■ Exercise ■
Your answer should consist solely of the lines from the one with "Recreate this scene" through the one with "sc.camera = cam", copied exactly, endpoints included.

(Source data)
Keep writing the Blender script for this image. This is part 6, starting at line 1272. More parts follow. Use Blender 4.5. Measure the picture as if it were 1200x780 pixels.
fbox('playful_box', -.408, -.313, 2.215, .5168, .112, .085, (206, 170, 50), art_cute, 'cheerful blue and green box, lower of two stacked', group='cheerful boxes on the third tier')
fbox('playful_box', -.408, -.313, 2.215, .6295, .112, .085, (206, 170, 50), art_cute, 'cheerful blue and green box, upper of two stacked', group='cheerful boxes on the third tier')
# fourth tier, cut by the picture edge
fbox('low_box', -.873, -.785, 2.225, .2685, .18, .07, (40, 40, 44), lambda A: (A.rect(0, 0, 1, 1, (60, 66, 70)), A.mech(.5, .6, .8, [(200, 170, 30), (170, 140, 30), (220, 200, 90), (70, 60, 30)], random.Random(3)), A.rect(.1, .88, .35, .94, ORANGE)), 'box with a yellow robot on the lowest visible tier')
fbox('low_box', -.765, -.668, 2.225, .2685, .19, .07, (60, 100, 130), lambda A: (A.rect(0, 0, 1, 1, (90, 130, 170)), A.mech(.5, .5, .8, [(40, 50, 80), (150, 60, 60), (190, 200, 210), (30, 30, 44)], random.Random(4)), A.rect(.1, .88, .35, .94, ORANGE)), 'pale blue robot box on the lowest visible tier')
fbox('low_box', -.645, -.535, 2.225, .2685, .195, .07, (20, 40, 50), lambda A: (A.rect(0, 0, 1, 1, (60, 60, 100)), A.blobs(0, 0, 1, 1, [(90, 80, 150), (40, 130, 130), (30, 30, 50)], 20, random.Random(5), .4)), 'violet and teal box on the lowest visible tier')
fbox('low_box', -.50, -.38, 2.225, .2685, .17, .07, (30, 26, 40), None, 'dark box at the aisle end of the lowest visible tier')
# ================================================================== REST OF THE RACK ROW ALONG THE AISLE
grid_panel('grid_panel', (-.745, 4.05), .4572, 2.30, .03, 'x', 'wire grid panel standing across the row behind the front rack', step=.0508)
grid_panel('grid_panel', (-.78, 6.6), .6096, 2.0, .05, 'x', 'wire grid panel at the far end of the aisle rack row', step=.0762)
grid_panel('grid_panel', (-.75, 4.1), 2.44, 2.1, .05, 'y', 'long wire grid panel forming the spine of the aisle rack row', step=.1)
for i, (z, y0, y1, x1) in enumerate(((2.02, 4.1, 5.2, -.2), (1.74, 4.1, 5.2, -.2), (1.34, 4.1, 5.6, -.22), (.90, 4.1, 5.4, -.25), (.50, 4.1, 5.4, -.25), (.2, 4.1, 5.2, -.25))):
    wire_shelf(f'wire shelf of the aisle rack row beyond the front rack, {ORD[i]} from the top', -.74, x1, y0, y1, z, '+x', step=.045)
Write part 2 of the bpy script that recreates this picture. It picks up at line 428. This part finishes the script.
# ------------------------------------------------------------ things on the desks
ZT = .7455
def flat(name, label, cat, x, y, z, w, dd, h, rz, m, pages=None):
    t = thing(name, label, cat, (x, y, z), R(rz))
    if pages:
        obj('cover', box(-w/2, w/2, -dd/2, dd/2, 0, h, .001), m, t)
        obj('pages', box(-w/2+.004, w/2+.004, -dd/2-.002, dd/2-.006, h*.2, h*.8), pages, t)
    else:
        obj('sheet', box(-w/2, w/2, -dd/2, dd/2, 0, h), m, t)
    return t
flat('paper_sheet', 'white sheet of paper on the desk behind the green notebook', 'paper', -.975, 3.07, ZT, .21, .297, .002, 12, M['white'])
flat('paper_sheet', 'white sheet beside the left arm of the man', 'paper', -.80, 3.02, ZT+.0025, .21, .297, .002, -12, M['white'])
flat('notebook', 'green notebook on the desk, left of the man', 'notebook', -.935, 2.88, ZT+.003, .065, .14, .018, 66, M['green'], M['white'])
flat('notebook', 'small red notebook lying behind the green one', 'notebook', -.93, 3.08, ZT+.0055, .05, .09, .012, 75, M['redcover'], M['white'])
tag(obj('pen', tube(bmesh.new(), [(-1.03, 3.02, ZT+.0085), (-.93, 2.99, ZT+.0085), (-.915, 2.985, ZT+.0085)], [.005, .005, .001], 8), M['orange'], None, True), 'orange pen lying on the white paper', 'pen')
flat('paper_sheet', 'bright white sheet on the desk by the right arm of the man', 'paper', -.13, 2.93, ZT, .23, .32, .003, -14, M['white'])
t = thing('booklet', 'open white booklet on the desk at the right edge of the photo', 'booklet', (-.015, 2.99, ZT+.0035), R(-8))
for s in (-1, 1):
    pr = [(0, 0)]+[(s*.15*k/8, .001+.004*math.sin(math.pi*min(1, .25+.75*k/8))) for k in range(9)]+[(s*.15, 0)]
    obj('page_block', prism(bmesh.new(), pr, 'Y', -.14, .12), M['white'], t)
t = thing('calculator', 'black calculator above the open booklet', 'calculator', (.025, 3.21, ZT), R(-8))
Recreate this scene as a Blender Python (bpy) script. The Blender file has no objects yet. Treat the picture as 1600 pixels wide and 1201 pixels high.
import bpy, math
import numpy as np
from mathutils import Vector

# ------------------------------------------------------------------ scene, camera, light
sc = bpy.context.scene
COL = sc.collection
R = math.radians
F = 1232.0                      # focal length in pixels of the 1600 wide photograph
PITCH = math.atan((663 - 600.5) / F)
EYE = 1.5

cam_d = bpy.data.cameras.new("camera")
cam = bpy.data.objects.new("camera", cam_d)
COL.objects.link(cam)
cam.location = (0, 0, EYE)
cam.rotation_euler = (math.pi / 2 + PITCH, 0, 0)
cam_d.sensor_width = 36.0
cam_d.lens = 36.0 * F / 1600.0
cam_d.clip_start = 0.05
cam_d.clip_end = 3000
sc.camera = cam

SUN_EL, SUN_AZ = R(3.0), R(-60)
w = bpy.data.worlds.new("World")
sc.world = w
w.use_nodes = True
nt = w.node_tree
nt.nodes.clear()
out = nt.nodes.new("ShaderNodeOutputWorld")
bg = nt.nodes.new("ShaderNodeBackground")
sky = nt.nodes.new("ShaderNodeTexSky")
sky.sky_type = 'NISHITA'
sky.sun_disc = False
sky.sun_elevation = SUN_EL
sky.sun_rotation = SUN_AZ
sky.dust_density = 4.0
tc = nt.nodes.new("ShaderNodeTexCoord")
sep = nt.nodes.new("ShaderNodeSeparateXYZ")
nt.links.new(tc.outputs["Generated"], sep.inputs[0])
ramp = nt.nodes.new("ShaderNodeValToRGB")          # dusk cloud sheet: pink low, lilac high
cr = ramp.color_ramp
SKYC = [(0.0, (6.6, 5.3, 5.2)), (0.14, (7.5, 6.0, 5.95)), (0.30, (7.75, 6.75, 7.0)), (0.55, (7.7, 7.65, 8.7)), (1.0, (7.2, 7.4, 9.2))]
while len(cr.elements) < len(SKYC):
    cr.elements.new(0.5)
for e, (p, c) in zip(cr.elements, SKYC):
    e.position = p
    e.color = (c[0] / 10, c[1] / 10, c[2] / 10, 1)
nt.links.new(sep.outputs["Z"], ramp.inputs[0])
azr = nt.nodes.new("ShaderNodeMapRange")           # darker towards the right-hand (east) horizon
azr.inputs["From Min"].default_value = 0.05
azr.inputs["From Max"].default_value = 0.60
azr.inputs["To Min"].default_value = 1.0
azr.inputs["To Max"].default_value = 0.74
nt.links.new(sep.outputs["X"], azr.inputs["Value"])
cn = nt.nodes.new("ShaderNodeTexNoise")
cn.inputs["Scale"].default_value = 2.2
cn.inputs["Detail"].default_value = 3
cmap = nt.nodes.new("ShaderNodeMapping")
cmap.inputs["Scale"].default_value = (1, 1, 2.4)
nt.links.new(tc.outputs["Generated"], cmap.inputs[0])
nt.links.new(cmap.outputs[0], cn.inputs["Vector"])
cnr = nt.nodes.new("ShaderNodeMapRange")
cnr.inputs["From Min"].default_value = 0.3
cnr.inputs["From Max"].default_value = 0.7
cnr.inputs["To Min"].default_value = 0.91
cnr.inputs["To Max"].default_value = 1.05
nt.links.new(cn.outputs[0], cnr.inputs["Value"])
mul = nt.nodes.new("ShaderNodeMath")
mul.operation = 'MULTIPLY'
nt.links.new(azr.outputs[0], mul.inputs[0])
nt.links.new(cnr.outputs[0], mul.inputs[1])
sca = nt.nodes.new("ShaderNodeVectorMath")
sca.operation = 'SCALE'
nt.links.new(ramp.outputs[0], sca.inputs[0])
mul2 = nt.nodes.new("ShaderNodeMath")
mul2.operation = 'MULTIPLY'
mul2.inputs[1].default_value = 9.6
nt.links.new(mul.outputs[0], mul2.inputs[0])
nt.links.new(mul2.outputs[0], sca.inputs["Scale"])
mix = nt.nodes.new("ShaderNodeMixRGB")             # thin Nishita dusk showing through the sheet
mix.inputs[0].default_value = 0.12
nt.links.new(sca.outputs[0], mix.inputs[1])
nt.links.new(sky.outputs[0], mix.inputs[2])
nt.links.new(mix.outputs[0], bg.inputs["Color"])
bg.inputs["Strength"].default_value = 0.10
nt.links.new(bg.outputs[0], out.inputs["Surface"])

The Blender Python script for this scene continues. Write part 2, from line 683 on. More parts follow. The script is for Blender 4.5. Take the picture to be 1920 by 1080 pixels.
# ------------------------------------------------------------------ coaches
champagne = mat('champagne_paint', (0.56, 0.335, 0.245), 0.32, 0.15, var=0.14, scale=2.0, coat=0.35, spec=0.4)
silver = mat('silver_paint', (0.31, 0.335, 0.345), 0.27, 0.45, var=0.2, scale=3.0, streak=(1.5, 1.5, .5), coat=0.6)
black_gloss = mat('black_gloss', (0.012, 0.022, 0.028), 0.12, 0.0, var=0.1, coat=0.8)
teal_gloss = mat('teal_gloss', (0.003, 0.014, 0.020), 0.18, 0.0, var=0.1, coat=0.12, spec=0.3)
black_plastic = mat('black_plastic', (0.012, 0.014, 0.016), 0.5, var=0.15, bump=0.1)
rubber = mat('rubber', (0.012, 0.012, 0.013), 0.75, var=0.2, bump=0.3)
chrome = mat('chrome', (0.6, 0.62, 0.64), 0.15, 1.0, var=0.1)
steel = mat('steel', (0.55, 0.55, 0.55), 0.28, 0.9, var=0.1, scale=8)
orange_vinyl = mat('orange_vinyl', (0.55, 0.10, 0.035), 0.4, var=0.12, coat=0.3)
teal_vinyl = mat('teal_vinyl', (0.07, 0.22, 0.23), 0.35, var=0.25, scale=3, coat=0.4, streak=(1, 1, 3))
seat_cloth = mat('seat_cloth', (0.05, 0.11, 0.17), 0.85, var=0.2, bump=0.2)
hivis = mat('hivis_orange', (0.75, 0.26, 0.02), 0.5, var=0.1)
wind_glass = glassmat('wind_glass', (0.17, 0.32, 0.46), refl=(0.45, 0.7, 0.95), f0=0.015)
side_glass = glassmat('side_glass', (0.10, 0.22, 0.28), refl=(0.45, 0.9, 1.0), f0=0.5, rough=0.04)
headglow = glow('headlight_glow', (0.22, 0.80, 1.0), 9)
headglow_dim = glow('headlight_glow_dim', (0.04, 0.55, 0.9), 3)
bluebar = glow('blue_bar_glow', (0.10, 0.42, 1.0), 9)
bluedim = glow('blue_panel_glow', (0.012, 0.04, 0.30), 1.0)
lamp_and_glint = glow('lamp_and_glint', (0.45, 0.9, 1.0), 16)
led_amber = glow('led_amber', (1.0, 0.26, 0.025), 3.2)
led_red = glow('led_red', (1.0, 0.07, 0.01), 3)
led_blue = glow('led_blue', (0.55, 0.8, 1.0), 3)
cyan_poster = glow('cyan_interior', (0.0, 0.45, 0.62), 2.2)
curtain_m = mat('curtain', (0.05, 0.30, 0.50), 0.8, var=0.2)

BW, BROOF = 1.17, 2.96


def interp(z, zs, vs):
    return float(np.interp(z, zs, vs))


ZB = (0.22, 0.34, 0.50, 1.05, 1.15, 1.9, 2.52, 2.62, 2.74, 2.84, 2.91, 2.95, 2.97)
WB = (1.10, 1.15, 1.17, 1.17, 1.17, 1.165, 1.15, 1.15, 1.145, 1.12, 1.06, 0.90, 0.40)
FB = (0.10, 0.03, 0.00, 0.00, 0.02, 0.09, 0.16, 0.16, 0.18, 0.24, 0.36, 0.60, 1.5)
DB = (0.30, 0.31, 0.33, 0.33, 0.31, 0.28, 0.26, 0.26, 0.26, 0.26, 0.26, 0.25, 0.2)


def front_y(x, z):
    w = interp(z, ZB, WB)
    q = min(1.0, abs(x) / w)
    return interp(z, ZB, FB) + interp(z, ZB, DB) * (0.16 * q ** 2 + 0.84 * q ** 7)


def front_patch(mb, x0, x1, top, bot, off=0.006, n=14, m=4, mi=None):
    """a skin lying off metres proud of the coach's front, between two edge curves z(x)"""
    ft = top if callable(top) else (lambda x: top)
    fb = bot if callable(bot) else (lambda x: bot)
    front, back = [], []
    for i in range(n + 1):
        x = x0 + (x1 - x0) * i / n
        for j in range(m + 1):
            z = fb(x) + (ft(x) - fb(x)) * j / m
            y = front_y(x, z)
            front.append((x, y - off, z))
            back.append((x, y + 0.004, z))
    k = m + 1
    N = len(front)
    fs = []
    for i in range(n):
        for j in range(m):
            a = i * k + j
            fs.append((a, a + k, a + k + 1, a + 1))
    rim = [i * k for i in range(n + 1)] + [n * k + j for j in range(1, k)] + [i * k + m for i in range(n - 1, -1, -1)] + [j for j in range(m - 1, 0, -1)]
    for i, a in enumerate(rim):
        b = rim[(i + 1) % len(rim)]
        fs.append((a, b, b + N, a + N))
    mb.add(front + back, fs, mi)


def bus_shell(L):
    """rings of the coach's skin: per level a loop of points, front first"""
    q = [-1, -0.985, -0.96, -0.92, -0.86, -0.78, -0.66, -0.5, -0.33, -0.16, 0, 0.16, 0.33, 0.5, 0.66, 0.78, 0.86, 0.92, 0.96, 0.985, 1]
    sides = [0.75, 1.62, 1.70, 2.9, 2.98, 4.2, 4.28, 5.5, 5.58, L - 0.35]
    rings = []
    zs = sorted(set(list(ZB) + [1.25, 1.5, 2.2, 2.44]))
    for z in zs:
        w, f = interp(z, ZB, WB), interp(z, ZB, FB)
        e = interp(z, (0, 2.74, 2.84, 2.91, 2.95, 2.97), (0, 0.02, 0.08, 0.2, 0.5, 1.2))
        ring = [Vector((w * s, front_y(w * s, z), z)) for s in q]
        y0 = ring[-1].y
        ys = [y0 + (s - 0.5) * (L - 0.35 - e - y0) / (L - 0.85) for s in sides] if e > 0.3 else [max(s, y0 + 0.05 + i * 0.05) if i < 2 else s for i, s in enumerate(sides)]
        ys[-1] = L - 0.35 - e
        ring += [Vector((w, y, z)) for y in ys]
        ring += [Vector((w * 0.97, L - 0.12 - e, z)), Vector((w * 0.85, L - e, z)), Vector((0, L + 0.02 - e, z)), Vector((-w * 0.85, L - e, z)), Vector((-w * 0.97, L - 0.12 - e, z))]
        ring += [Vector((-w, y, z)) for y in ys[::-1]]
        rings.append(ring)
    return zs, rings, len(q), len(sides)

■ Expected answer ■
Recreate this scene as a Blender Python (bpy) script. The Blender file has no objects yet. Treat the picture as 1600 pixels wide and 1201 pixels high.
import bpy, math
import numpy as np
from mathutils import Vector

# ------------------------------------------------------------------ scene, camera, light
sc = bpy.context.scene
COL = sc.collection
R = math.radians
F = 1232.0                      # focal length in pixels of the 1600 wide photograph
PITCH = math.atan((663 - 600.5) / F)
EYE = 1.5

cam_d = bpy.data.cameras.new("camera")
cam = bpy.data.objects.new("camera", cam_d)
COL.objects.link(cam)
cam.location = (0, 0, EYE)
cam.rotation_euler = (math.pi / 2 + PITCH, 0, 0)
cam_d.sensor_width = 36.0
cam_d.lens = 36.0 * F / 1600.0
cam_d.clip_start = 0.05
cam_d.clip_end = 3000
sc.camera = cam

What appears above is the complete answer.